AMD Threadripper 3970X And 3960X Review: Multi-Threaded Domination

Ryzen Threadripper 3970X & 3960X - Physics, Gaming, And Graphics Tests

For our next series of tests, we moved on to some game-related metrics with 3DMark, specifically the physics benchmark that's part of the Fire Strike test, along with a couple of actual games. For the 3DMark Physics test, we simply create a custom 3DMark run consisting solely of the physics test, which is CPU dependent, and report the results...

Gaming: 3DMark Physics
Taking the GPU out of the Equation


The 3DMark Physics CPU benchmark behaved erratically on AMD's Threadripper processors -- their results were all over the map (and showed significant variation from run to run). The 3960X end up finishing about in the middle of the pack, while the 3970X brings up the rear. The 16-core Ryzen 9 3950X, however, led the pack with the 2970X nipping at its heals. 
High Resolution Gaming And Graphics Tests
1080P and 4K Gaming With GeForce GTX 1080

We also ran some high-resolution game and graphics tests on our test rigs 3DMark, Middle Earth: Shadow Of War and Rise Of The Tomb Raider. We used 3DMark's Fire Strike Extreme preset, and both of the games were run in two different configurations -- either 1080p with Medium details, or 4K with High/Very High details. The lower resolution tests are more CPU bound, while the higher resolution tests are more GPU bound.

fire strike 1

fire strike 2

Those funky CPU Physics results didn't drag down the overall 3DMark scores of effect the graphics-related tests. In 3DMark Fire Strike, which is mostly GPU bound, all of the high-end platforms finish withing striking distance of one another, with only a few points separating the highest and lowest scores.

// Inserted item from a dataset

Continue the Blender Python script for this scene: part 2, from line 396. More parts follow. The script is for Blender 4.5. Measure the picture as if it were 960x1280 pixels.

With the latest Windows updates and drivers, the previous-gen Threadrippers falter in Shadow Of War and offers unexpectedly low performance. They also trail in Shadow Of The Tomb Raider. The new 3rd Gen Ryzen Threadripper 3000 series processors, however, offer much higher performance that's competitive with some of the higher-clocked processors out there. They can't quite catch the lower core-count mainstream processors, which are better suited to gaming, but they're right there in the mix.



When you crank up the resolution and image quality though, and the performance bottleneck shifts more onto the GPU than the CPU, the playing field levels off, and only a couple of frames per second separate all of the processors and platforms we tested, save of the wonky Threadripper WX-series results in Shadow Of War.